The implications of Sego...
Interesting times over the Channel, as Segolene Royal wallops her opponents on the left, Fabius and Strauss-Kahn, and takes the Socialist nomination for the Presidency. While it goes a little way to showing that the French left hasn't succumbed to the head-in-the-sand insanity that overwhelmed the British conservatives it does also have wider implications for the future of France.
The first is the implication for the right (or what passes for it in France). It should be clear that they have absolutely no option but to choose Nicolas Sarkozy of they want to avoid defeat. De Villepin, for all his aristocratic appeal and Napoleonic panache is pure electoral poison, while the proposal, seriously mooted by some, that L'Escroc himself should try to hold on for another term, presumably to avoid having to change the pin-stripes on his suits to arrows , should surely be dismissed as lunacy. The election should, therefore, be between Sarkozy and Royal.
The second key implication is for the left itself. Whatever Sego turns out to be, and she has been following the Cameron technique of saying little and looking different and fresh, she does not appear to be quite as ideologically calcified as her opponents. This may mean that some sacred cows can finally be slain. She has certainly been prepared to criticise public sector Unions: not a noted tendency on the left in any country.
Perhaps the most welcome effect of her nomination, provided it co-incides with Sarkozy on the right, is the probable marginalisation of Le Pen's Front National. So much was made of his making the second round last time, and on speculation that this time his time might have come, that the main reason he made it has been overlooked. If the Left was divided and weak, offering a variety of uninspired candidates, none of whom caught the imagination or provided anything but more of the same, or, worse, more of the old it is not surprising that a fringe candidate's 20% or so might eclipse them. If Royal can unite the left, she ought to be able to kick Le Pen into touch. Equally, on the right, if Sarkozy is nominated he ought to appeal to those on the right who, reaonably, disliked Chirac and wanted a tougher social line. Without appealing to the racist side of FN support, Sarkozy shouldbe able to squeeze its vote. I would be surprised if Le Pen did as well in the next election as in the last, and astonished if he were to make it to the second round.

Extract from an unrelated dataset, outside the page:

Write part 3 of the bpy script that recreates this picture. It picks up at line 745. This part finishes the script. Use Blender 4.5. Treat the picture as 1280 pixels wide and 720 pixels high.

The final point is one I have made frequently before. Both Royal and Sarkozy have acquired a reputation of freshness, of newness and of difference. This sets them out from the grey-suited herd of politicians, giving them a touch of stardust. It is what Blair had, and what Cameron has, that sets them apart from Gordon Brown, who painfully lacks it. It is, however, not remotely true for either of them. Both Sarkozy and Royal are career politicians. Royal has been in active politics for nearly 30 years. Sarkozy similarly. It is, in other words, a created political narrative that seems to imbue them with the most valuable political asset of all: freshness and difference. Count the number of times people say that the election of Royal (or Sarkozy) heralds 'a new era for French politics' or that they 'are a breath of fresh air' to the stale of scene. It's intoxicating, but it's untrue. Post modern politics.